Drupal 8 was a big leap forward to perfect multilingual handling. When it comes to content, user interface or configuration, everything is translatable. So internationalization was done pretty well, but what about localization? So you’d like to translate your website into Italian, Spanish, German, Hungarian, well, likely it just works. How about Mongolian, Persian or Arabic? Either you make a trade-off or something must be done, for sure with dates at least.
The Problem
Case #1
Given a Persian website, the date should use Persian scripts for the numbers inside the dates.
A quick search reveals that the only meaningful answer using PHP is the Intl extension. Alright, but Drupal core decided to drop it, but with plans to re-introduce it again after the related issues are resolved. It is proved to be hard to provide a migration path between date patterns, moreover there was an issue with translating Intl-based date formats.
Case #2
Given a Mongolian website, the month should be translated differently if it displays without a day.
To easily understand that, here are two examples, the first is a full date, the second one is without the day part:
- 2021 оны долоодугаар сарын 20
- 2021 оны Долоодугаар сар
Only the case is different for the month, but still, how would you solve it using regular date patterns, or even using custom code? The first idea is to use translation context. Then should we ask translators to translate every month name twice for certain languages? How do we inject context when needed, in the middle of date formatting? Probably with overriding the date formatter? Sounds problematic and complex to implement.
Proposed Resolution
Drupal core dropped Intl efforts for a good reason, as we mentioned, but we envisioned that it should be implemented as
a contrib module. It means no need to worry about backwards compatibility, detection of support and so on.

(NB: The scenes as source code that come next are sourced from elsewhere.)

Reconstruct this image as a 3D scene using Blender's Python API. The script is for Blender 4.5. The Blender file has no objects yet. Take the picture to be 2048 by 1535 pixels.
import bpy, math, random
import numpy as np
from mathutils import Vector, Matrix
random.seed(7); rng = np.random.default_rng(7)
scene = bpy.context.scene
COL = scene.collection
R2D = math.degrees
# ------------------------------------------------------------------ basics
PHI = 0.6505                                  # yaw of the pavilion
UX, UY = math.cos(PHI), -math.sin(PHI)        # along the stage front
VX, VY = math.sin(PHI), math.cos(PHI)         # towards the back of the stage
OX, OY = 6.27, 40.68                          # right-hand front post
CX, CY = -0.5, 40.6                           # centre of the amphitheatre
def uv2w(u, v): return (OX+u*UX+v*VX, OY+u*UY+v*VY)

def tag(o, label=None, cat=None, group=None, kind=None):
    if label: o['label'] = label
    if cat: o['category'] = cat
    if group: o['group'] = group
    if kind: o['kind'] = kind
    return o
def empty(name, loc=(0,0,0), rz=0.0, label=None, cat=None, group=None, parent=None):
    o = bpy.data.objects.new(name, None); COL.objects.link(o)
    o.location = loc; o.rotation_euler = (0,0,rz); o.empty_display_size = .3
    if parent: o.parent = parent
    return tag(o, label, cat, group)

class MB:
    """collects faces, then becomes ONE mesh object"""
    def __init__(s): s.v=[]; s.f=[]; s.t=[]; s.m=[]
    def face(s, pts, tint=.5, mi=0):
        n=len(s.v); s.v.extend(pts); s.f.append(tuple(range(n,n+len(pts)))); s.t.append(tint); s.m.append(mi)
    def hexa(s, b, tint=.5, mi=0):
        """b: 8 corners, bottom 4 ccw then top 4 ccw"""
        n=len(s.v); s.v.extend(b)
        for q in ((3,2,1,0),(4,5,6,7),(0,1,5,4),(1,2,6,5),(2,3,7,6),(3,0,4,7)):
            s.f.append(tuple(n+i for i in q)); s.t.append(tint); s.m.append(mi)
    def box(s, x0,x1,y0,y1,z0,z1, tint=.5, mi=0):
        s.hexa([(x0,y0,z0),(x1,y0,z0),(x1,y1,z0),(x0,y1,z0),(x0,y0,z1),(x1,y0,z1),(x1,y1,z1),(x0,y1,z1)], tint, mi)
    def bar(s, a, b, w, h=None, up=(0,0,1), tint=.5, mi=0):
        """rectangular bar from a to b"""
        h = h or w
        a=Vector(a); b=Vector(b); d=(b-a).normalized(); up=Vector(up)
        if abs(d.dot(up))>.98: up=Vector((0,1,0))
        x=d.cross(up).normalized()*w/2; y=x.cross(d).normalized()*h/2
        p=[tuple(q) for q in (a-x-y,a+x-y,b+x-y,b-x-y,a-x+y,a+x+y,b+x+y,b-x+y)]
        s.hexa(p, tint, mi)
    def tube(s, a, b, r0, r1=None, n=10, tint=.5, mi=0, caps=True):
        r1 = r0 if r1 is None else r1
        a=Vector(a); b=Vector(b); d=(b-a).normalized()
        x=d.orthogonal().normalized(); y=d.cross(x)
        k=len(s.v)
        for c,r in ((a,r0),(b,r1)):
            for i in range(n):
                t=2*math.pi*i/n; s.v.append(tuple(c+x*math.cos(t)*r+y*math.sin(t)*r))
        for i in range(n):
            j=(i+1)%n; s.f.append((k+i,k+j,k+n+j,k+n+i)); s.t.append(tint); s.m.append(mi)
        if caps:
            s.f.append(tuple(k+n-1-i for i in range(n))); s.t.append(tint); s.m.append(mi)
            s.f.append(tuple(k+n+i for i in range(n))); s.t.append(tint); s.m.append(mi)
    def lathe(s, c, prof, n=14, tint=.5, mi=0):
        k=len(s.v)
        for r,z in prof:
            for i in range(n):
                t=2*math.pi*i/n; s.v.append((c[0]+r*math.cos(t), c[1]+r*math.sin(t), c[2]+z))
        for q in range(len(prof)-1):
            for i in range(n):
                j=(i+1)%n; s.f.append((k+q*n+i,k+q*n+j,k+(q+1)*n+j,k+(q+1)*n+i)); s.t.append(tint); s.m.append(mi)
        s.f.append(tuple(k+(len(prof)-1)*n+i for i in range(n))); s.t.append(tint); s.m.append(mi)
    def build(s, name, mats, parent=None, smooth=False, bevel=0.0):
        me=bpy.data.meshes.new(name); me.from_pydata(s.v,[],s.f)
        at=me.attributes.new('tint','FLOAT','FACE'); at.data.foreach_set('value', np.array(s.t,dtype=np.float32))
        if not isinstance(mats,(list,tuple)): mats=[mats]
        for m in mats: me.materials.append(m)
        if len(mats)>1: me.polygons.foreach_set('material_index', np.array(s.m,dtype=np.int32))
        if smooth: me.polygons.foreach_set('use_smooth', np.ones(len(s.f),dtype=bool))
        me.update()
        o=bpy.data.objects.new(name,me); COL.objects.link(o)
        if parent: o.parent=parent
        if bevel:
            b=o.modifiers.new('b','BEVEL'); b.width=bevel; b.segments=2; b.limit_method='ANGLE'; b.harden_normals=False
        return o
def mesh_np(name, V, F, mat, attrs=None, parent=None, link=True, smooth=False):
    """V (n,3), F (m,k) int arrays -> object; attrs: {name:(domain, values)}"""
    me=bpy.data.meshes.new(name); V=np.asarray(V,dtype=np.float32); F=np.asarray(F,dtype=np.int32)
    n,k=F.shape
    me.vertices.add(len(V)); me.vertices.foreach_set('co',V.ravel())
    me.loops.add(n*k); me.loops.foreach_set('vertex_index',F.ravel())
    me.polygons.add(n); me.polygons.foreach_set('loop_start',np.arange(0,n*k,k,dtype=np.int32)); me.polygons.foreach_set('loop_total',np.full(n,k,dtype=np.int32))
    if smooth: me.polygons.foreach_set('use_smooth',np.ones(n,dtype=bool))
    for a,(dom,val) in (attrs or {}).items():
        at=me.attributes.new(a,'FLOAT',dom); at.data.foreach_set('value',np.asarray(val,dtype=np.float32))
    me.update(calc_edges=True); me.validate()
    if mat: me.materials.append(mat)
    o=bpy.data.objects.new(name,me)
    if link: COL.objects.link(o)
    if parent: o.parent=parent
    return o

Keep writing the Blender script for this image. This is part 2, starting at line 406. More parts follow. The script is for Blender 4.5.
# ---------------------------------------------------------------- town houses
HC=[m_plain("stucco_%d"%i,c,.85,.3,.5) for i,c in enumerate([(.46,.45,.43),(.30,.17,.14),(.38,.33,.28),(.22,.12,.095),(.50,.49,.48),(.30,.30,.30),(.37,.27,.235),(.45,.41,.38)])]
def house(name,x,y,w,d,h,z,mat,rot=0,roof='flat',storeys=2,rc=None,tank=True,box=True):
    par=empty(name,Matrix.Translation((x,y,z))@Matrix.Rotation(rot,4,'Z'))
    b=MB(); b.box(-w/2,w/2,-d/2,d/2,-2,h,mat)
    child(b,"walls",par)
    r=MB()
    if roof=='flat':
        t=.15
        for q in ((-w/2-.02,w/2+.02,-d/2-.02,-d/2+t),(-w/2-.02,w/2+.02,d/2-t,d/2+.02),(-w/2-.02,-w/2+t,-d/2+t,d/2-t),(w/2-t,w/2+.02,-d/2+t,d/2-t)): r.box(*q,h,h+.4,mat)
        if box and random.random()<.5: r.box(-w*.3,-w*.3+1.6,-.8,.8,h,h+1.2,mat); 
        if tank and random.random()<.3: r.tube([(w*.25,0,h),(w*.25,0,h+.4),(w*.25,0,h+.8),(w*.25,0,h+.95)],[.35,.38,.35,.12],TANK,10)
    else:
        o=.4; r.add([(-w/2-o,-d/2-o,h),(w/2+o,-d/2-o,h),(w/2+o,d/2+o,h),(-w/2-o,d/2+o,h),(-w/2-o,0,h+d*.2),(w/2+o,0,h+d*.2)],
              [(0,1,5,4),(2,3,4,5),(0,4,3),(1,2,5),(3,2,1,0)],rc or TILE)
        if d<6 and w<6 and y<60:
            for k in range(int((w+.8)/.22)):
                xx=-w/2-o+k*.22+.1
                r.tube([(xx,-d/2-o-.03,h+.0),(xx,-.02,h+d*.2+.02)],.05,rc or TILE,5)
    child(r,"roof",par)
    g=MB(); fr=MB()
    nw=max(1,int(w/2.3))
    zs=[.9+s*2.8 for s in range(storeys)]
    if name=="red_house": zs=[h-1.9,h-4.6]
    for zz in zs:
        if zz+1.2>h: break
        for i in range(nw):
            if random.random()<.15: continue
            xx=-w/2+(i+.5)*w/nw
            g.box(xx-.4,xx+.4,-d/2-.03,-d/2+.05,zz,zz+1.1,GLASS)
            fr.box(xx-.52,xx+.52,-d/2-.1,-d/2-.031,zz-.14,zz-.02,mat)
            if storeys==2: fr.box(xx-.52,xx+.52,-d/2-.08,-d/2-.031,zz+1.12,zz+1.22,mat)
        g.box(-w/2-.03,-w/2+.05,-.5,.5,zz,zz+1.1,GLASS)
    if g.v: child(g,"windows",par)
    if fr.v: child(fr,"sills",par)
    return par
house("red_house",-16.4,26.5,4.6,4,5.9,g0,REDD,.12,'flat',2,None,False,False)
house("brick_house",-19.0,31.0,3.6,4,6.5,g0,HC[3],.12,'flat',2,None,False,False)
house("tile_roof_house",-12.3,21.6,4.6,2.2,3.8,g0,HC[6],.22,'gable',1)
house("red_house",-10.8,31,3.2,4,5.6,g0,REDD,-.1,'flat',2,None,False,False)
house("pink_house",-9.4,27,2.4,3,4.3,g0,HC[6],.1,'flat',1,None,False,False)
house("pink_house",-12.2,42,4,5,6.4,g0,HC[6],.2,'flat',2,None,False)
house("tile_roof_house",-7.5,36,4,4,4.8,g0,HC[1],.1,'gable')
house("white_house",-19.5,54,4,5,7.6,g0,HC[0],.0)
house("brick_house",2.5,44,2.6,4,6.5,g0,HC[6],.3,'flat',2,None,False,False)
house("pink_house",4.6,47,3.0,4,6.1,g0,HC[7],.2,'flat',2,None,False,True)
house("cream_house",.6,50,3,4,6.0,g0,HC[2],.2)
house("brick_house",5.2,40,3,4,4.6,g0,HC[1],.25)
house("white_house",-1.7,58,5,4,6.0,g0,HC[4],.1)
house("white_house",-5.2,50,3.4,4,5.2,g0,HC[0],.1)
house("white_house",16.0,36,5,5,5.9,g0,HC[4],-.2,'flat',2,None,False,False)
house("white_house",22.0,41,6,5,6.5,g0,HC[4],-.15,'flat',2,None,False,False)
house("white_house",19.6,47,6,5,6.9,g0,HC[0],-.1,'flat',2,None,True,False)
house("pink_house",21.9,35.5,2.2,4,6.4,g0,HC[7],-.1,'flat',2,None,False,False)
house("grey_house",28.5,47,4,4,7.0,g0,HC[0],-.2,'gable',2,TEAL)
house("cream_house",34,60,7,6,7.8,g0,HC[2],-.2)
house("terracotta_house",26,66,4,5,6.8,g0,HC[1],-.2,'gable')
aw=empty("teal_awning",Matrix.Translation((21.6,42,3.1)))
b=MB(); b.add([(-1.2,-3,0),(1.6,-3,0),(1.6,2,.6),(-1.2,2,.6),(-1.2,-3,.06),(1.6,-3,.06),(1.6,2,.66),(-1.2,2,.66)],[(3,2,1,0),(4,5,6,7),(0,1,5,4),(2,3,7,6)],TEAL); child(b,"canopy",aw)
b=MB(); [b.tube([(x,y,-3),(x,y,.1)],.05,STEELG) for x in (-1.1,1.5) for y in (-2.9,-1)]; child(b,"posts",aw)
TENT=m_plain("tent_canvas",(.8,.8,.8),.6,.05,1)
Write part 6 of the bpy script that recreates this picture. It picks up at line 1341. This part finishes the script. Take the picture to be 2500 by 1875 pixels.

It could be a module that only does one thing: provides date formatting for Drupal 8/9 using IntlDateFormatter
.
The Result
As a fusion of Drupal core date formatter concept and our custom code, we released intl_date that provides:
- Date field formatter
- Timestamp field formatter
- Twig filter to format dates
Mostly it’s a drop-in replacement to date formatting in Drupal core; it provides exactly the same date formats.
So for an existing site, all you need to do is to enable the module and change date format plugin IDs from:
datetime_default
to datetime_intl_default
.
Well, for complex sites, it’s more than that, but it’s a good start. Our approach is typically custom-code based, formatting timestamps and dates in Twig templates becomes handy too:
{{ 1626255230|intl_format_date_pattern('medium') }}
Similarly, for a date field on a node:
{{ node.field_date.value|date('U')|intl_format_date_pattern('medium') }}
As we would do with the core formatter, there’s a conversion to Unix timestamps, then we can format it freely.
Here’s a short screencast with the capabilities of the module and how to install it on an existing site.
Limitations
Did we already say that tests are useful? The module comes with a simple unit test that confirms basic functionality. It turned out that DDEV provides more complete language support than Drupal testbot environment, so I simplified the tests to at least have some coverage. Before you start building on this module, execute the test suite on a production-like environment, so there won’t be any surprises that what works locally fails immediately after the deployment.